Scan the material that follows. Copy every line containing the word "from".

------

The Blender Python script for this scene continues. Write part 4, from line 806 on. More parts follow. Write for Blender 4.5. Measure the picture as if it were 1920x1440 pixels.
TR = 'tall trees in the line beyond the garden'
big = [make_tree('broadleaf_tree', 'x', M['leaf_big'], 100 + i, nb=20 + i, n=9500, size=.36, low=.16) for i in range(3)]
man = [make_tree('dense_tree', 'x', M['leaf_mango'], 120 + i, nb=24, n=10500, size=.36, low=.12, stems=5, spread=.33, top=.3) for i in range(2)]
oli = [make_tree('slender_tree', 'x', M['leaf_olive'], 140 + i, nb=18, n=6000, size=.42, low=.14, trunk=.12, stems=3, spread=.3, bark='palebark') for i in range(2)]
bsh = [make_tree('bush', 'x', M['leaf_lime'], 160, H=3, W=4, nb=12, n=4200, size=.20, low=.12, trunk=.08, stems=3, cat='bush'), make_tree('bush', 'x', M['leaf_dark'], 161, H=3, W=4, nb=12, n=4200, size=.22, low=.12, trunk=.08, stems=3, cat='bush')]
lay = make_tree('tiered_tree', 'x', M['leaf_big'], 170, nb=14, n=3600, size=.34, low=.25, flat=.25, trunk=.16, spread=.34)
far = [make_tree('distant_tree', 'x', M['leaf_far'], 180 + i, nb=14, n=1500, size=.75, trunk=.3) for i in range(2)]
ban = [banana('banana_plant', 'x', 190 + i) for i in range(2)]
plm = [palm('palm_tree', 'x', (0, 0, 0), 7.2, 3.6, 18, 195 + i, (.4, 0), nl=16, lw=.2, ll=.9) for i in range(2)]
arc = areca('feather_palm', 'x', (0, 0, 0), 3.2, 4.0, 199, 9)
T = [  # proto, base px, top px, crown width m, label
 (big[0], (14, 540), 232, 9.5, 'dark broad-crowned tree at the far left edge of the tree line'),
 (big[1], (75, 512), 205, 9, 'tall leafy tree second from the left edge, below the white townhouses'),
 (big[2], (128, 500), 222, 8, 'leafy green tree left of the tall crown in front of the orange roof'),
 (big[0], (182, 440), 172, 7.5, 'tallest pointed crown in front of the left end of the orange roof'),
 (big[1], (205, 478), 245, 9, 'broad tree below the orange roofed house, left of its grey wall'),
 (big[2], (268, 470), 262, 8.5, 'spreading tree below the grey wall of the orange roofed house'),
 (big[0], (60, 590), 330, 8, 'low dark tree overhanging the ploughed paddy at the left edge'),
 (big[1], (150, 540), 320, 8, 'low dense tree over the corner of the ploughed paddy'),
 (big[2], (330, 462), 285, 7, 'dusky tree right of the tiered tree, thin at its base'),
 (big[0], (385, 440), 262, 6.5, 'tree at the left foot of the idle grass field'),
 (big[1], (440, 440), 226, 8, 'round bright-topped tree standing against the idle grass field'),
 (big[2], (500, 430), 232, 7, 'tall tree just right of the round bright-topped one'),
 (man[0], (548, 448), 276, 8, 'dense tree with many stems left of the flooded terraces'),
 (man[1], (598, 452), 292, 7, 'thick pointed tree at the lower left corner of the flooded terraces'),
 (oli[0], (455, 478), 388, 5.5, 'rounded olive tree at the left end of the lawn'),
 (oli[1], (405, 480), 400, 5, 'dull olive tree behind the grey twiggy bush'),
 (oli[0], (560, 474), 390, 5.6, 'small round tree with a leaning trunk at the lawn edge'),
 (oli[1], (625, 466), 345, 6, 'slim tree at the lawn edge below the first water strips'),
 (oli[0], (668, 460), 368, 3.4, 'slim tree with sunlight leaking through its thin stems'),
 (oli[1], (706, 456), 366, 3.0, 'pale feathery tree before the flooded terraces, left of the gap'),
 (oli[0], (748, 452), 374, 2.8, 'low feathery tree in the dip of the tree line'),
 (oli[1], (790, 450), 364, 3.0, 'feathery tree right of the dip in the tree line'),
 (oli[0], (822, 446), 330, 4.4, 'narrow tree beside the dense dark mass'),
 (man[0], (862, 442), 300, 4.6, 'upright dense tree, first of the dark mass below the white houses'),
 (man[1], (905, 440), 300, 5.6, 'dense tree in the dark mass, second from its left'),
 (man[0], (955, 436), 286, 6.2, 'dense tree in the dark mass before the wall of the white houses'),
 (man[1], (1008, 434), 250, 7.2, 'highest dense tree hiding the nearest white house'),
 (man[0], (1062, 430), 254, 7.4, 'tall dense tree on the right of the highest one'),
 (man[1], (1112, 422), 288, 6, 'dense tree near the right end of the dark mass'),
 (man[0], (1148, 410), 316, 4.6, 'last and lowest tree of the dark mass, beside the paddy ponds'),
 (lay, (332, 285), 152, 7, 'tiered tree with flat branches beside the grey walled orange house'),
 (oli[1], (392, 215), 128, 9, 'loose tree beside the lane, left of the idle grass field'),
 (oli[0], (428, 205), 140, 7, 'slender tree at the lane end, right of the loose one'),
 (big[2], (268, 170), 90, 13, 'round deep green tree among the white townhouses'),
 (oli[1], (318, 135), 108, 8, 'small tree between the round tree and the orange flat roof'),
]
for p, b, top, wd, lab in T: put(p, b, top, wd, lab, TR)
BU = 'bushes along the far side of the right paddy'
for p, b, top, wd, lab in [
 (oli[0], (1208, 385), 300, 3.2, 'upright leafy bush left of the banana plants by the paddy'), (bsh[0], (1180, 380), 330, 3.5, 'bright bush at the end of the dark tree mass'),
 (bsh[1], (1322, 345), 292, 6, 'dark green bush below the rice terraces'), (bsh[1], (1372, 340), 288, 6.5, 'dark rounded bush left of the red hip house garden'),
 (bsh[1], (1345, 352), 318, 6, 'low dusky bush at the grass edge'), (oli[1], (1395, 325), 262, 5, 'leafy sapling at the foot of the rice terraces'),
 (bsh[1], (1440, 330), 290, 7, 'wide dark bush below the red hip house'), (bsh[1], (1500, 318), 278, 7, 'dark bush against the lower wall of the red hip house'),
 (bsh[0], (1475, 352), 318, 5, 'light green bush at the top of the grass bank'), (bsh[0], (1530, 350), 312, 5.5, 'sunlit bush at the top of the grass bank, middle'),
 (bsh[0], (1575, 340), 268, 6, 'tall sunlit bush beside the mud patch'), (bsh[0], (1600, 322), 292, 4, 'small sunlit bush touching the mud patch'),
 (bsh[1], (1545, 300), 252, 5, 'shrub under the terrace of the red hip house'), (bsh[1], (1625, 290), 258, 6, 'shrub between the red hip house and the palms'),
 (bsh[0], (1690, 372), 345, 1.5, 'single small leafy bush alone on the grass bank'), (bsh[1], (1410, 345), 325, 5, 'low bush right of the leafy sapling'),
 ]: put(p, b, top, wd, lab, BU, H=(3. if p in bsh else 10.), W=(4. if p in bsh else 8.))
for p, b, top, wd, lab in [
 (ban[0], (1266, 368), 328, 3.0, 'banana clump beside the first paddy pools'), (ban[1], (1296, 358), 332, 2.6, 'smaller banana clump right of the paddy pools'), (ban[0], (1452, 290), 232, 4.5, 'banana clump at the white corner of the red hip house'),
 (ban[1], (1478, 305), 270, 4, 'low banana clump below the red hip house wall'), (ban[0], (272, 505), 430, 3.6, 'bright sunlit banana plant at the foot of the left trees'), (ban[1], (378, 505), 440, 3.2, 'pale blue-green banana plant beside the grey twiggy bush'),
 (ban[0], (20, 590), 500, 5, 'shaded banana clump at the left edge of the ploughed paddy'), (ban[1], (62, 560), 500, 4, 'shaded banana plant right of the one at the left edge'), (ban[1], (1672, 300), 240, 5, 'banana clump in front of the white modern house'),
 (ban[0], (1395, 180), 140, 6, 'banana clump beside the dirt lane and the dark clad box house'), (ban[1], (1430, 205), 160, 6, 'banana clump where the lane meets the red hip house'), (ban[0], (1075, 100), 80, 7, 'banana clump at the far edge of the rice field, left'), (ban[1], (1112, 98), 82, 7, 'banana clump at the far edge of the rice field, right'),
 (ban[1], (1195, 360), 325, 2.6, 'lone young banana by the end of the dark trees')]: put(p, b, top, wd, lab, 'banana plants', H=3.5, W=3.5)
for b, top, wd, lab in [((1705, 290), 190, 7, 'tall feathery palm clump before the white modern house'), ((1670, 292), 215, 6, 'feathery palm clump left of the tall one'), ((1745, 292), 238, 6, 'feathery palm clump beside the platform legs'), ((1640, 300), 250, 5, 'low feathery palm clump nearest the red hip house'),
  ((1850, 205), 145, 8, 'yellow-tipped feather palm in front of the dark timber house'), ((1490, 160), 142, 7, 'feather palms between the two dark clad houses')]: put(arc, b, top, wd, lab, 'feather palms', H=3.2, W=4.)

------

COMPLETED EXERCISE:
The Blender Python script for this scene continues. Write part 4, from line 806 on. More parts follow. Write for Blender 4.5. Measure the picture as if it were 1920x1440 pixels.
 (big[1], (75, 512), 205, 9, 'tall leafy tree second from the left edge, below the white townhouses'),
 (man[1], (905, 440), 300, 5.6, 'dense tree in the dark mass, second from its left'),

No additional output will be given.